I saw regular people attacked for their beliefs

Election discouraging

I’m a lifetime resident of the Cowichan Valley, and I’ll admit that I have shown little interest or awareness in the past regarding our local elections, but this year felt different.

This year felt as though there was a broader range of representation on the ballot sheet, and thus I found myself more engaged and interested in partaking in the process.

Unfortunately, what I discovered during this election was less then encouraging.

I saw regular people attacked for their beliefs and for the values they held, not only in the local media, but also by mayor Al Siebring and other running candidates, school board and municipal.

I understand that politics is a dirty game at times, but what I feel people in these positions of authority or influence forget is that the brave souls that decided to take it upon themselves to run a campaign also represent people within our community.

Their views are not unique to them, and when they are being called “wingnuts”, “anti-vaxxers”, “transphobic”, or “worthy of contempt”, what this does is makes anyone within the community that aligns with these candidates feel as though they are being discriminated against, shut down and shamed for having questions or views outside of the norm. When has this become OK?
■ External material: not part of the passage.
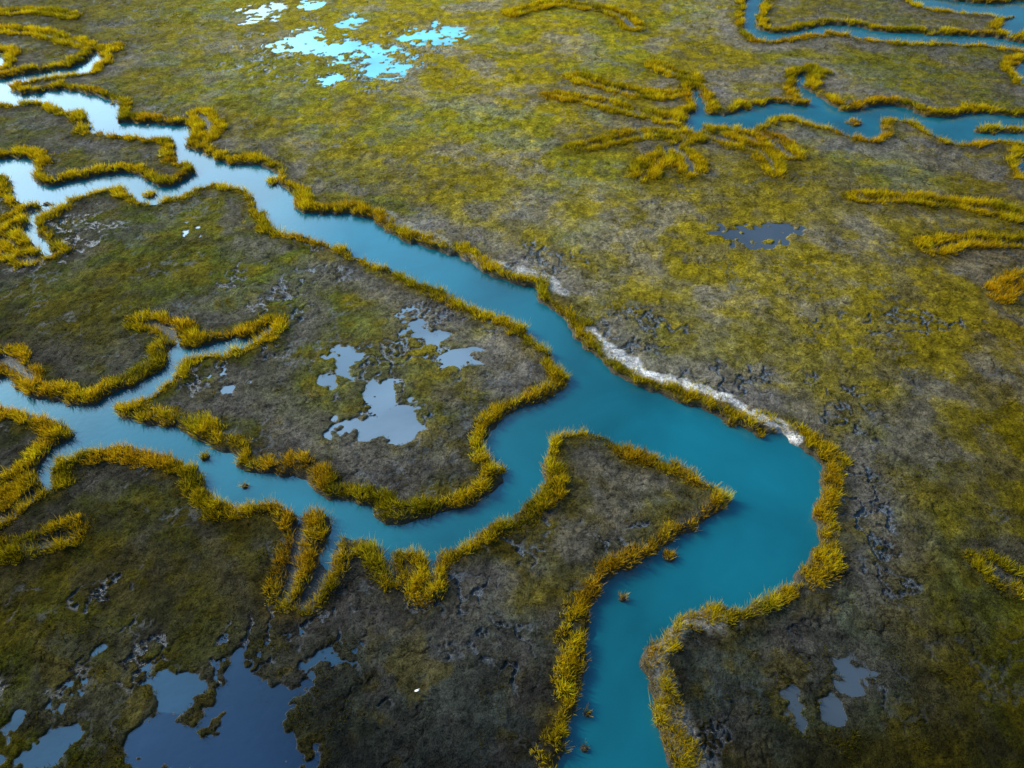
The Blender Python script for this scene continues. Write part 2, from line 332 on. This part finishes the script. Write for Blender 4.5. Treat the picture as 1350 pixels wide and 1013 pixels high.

I cannot tell you how many times I heard candidates mention the importance of equity, diversity and inclusion in their speeches, but then turn around and spew false labels, condescending remarks and belittling comments towards their fellow citizens. It seems to me, as a member of the community, that these words only apply in theory and not in practice. Equity, inclusion and diversity are only practiced when it aligns with a certain view point, and with witnessing this throughout the whole election process, I have to say that I feel very disheartened and concerned with the present leadership within the Cowichan Valley, and just as mystified by the one sided and openly biased approach to journalism coming from our local media outlets.

It is distasteful and inappropriate for current, and potential, local leaders to conduct themselves in a way that many of them did in the past two months. I’m saddened to see that many of them were voted in, despite their attacks on regular folk.

How can we as a community move forward as a community if we are so divided and considered “the others” when we do not agree or go along with the majority?

How can we ever understand a point of view or a justified concern of another, if we never reach out for true dialogue or debate? How can we ever heal if cancel culture is the norm, bullying and name calling is to be expected and mob mentality is accepted? How?

It’s time to stop virtue signaling about the most current catastrophe, and instead start connecting at a human level with our community.